Soplan enrarecidos los vientos en Madrid tras las discutibles revelaciones sobre el 23F de la veterana periodista Pilar Urbano. Bajo el cielo esmaltado, azul y frío de la capital resuenan los ecos de los funerales de Estado por Adolfo Suárez y de la homilía en clave política del cardenal Rouco -a quien Rajoy, dicen, no traga y a quien no ha recibido en dos años de legislatura- y todo ello con unas elecciones europeas a la vuelta de la esquina y la economía iniciando un tímido repunte. Política de segundo plano -piensan en La Moncloa-: ningún paso en falso y silencios largos, a la espera de que la recuperación económica anime a los votantes del PP -inflación congelada, repentino dinamismo en la contratación laboral, el PIB apuntando al alza...-. Uno de los indicadores clave del interés que despierta nuestro país es el desembarco de grandes fondos internacionales en busca de saldos inmobiliarios. "El Mediterráneo no se ha comido a España", titulaba hace unos días "The Wall Street Journal". Las sorpresas serán positivas, anuncian los fontaneros del Gobierno: los impuestos van a bajar, vuelven los moscosos, las constantes vitales del déficit se estabilizan casi sin esfuerzo añadido, se empieza a crear empleo neto... Política conductista, primero el palo para después ofrecer la zanahoria, siempre sujeta al férreo patrón que dicta Merkel. Ha pasado ya la época en que Felipe González peroraba sobre la construcción europea, Aznar se asociaba a Washington y Zapatero impulsaba la Alianza de Civilizaciones. ¿Una España ensimismada? No exactamente. Más bien la etapa de Rajoy refleja las consecuencias de un país que ha perdido gran parte de su autonomía debido a la asfixia financiera y al endeudamiento masivo. En 2012, el rescate parecía inminente pero la pinza con Francia e Italia nos salvó. Desde entonces mejor no llamar la atención, hacer los deberes y torear el temporal. Tras siete años de crisis, España se ha visto obligada a una reestructuración durísima que ha llegado a poner en tela de juicio el funcionamiento de las principales instituciones del Estado.

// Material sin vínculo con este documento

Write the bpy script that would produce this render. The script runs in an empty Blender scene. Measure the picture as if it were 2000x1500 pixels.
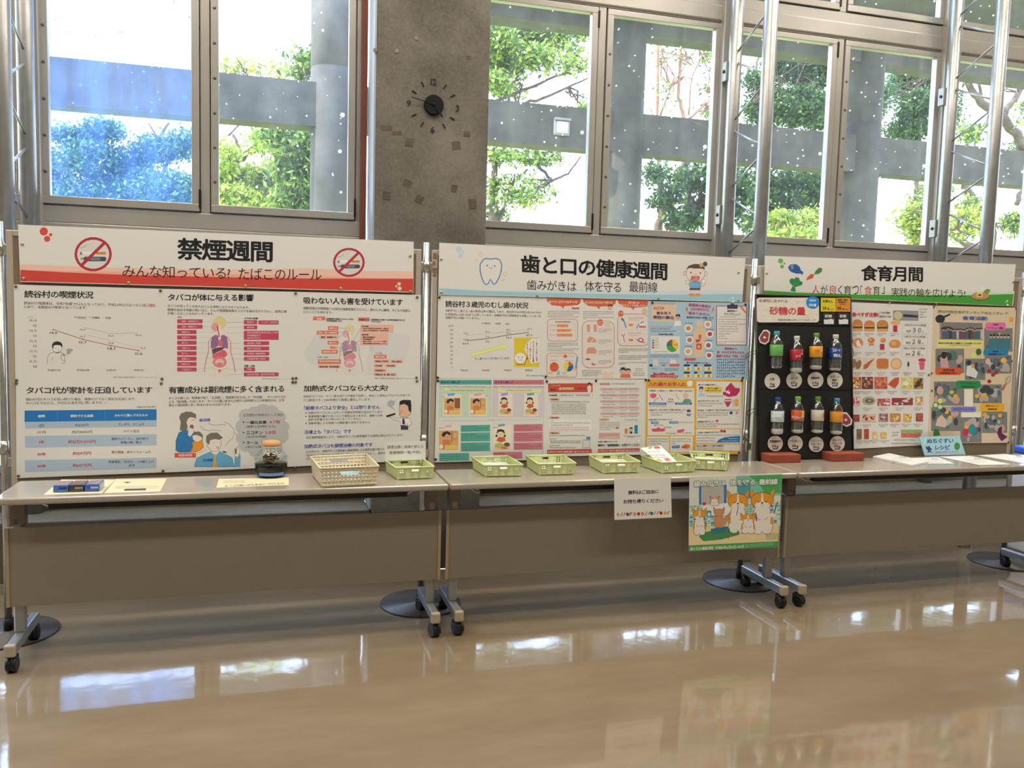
import bpy, bmesh, math, random
import numpy as np
from mathutils import Vector, Matrix
random.seed(7); RS = np.random.RandomState(11)
SC = bpy.context.scene; COL = SC.collection
# ------------------------------------------------------------------ camera
CAM = np.array([1.05948, -3.60705, 1.46041]); YAW, PIT, ROL, FPX = 0.2737421, -0.0821361, 0.0261466, 1638.379
F = np.array([math.sin(YAW)*math.cos(PIT), math.cos(YAW)*math.cos(PIT), math.sin(PIT)])
_r = np.array([math.cos(YAW), -math.sin(YAW), 0.0]); _u = np.cross(_r, F)
R = _r*math.cos(ROL) + _u*math.sin(ROL); U = -_r*math.sin(ROL) + _u*math.cos(ROL)
cd = bpy.data.cameras.new('camera'); cam = bpy.data.objects.new('camera', cd); COL.objects.link(cam)
cd.sensor_width = 36; cd.lens = FPX/2000*36; cd.clip_start = .05; cd.clip_end = 500
M = Matrix(((R[0], U[0], -F[0], CAM[0]), (R[1], U[1], -F[1], CAM[1]), (R[2], U[2], -F[2], CAM[2]), (0, 0, 0, 1)))
cam.matrix_world = M; SC.camera = cam
# ------------------------------------------------------------------ world, sun, exposure
SC.view_settings.view_transform = 'Standard'; SC.view_settings.look = 'None'
SC.view_settings.gamma = 1; SC.view_settings.use_curve_mapping = False; SC.view_settings.exposure = 0.0
W = bpy.data.worlds.new('sky'); SC.world = W; W.use_nodes = True
nt = W.node_tree; nt.nodes.clear()
out = nt.nodes.new('ShaderNodeOutputWorld'); bg = nt.nodes.new('ShaderNodeBackground')
tc = nt.nodes.new('ShaderNodeTexCoord'); sep = nt.nodes.new('ShaderNodeSeparateXYZ'); rmp = nt.nodes.new('ShaderNodeValToRGB')
nt.links.new(tc.outputs['Generated'], sep.inputs[0]); nt.links.new(sep.outputs['Z'], rmp.inputs[0])
rmp.color_ramp.elements[0].position = 0.0; rmp.color_ramp.elements[0].color = (.78, .89, 1, 1)
rmp.color_ramp.elements[1].position = 0.7; rmp.color_ramp.elements[1].color = (.42, .62, 1, 1)
nt.links.new(rmp.outputs[0], bg.inputs[0]); bg.inputs[1].default_value = 8.0; nt.links.new(bg.outputs[0], out.inputs[0])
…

Obsesiva en su quehacer, Pilar Urbano lleva tiempo empeñada en ofrecer una particular relectura de nuestra Historia reciente. La Reina, el Rey, Baltasar Garzón.., la periodista acumula libros como quien ordena fichas bibliográficas o reúne dosieres secretos. La pregunta no es ahora por qué Suárez -su última investigación-, sino por qué en este momento y en las presentes circunstancias. Las biografías que escribe Urbano se caracterizan por el oportunismo del best seller y por la capacidad polifacética del diletante, dos reglas de oro para asegurar ventas pero no necesariamente rigor. De nuevo la Transición, de nuevo la Casa Real, quizás de nuevo la Constitución, con Cataluña al fondo y el sarampión electoral. Por supuesto, la publicación de este libro no es casual. Soplan vientos enrarecidos en Madrid, decía al principio.

Desde hace tiempo, algunas elites financieras y políticas sostienen la necesidad de una segunda transición que exigiría la abdicación del Rey en su hijo, don Felipe. Nuevo monarca, nueva Constitución, nuevas Cortes, nuevo inicio. Adaptarse a la coyuntura con la figura del heredero de la Corona, quien debería ganarse -como hizo su padre- a los españoles. Retoques formales, diríamos, que disuelvan los riesgos de implosión. No parece que sea esta la lectura que hace Rajoy -maestro en el arte de la espera- ni tampoco Rubalcaba, consciente de que con una transición en la vida es suficiente. Un hecho se anuda al otro: el libro de Urbano y los intereses de los partidarios de la abdicación. La Zarzuela mira pero no opina. Al menos, públicamente. Una de las virtudes de la monarquía parlamentaria es que se mantiene al margen de las disputas partidistas. Y eso supone también que no se deja manipular.